Consider the rationale and additional kernel configuration posted here:
https://bugs.launchpad.net/ubuntu/+source/linux/+bug/2051342
https://discourse.ubuntu.com/t/enable-low-latency-features-in-the-generic-ubuntu-kernel-for-24-04/42255
https://github.com/ValveSoftware/SteamOS/issues/1522
As far as I know, Android, ChromeOS, and Ubuntu have done this change
Comment 1 Takashi Iwai 2024-06-24 07:13:42 UTC
Tossing to performance team.
Comment 2 Mel Gorman 2024-06-26 09:50:33 UTC
The last time this was discussed it reached the conclusion that while some low latency sensitive applications may benefit from the change, it comes at the cost of additional overhead processing the additional interrupts while CPUs are active. It comes down to a definite cost being incurred but onlyo a chance that an application is running that benefits. It may be suitable as a separate kernel flavor but the chances of regressions on the default kernel exists if HZ is increased to 1000.
Comment 3 Jiri Wiesner 2024-06-26 11:26:59 UTC
When it comes to latency and responsiveness preemption is of more importance than the HZ value. An example that I have seen: It is not uncommon to have syscalls spend tens of milliseconds in kernel mode on a busy production system (e.g. a large machine running kubernetes and containers). The kernel may very well mark a task currently executing a syscall to be rescheduled (on account of a timer interrupt and the time slice assigned to the task running out) but it cannot not make a context switch until the syscall has finished executing under a non-preemptive kernel. Passing preempt=voluntary or preempt=full to the kernel will allow the kernel to react much faster. So, the ability of the scheduler to react to the NEED_RESCHED flag and the tweaking of the default time quantum assigned to tasks is expected to have more of an impact that changing the HZ value. SUSE kernels have dynamic preemption enabled since SLES15 SP4 and have no preemption by default. Tumbleweed boots up with voluntary preemption by default.

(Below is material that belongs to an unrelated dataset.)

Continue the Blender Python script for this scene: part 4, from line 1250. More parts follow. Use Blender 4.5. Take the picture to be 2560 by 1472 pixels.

(In reply to nuts from comment #0)
> https://bugs.launchpad.net/ubuntu/+source/linux/+bug/2051342
See comment 15 on this page.

It there a specific use case (or a benchmark) that you are aware of, perhaps your own? We could work on addressing this use case before we start taking steps that change an option that potentially decreases throughput? On the other hand, Tumbleweed is not deployed on production servers of SUSE's customers so I think there is more leeway in terms of performance regressions.
Comment 4 nuts 2024-06-28 07:44:54 UTC
(In reply to Jiri Wiesner from comment #3)
> It there a specific use case (or a benchmark) that you are aware of, perhaps
> your own? We could work on addressing this use case before we start taking
> steps that change an option that potentially decreases throughput? On the
> other hand, Tumbleweed is not deployed on production servers of SUSE's
> customers so I think there is more leeway in terms of performance
> regressions.

I'm thinking of general desktop usage, gaming, and power efficiency, mostly. There should be improved response times in those cases and they *should* be more power efficient because the CPU enters an idle state faster, and there's a large gaming audience on Tumbleweed so far. According to the Ubuntu benchmarks I sent before, the nohz_full boot option could mitigate worse throughput, right?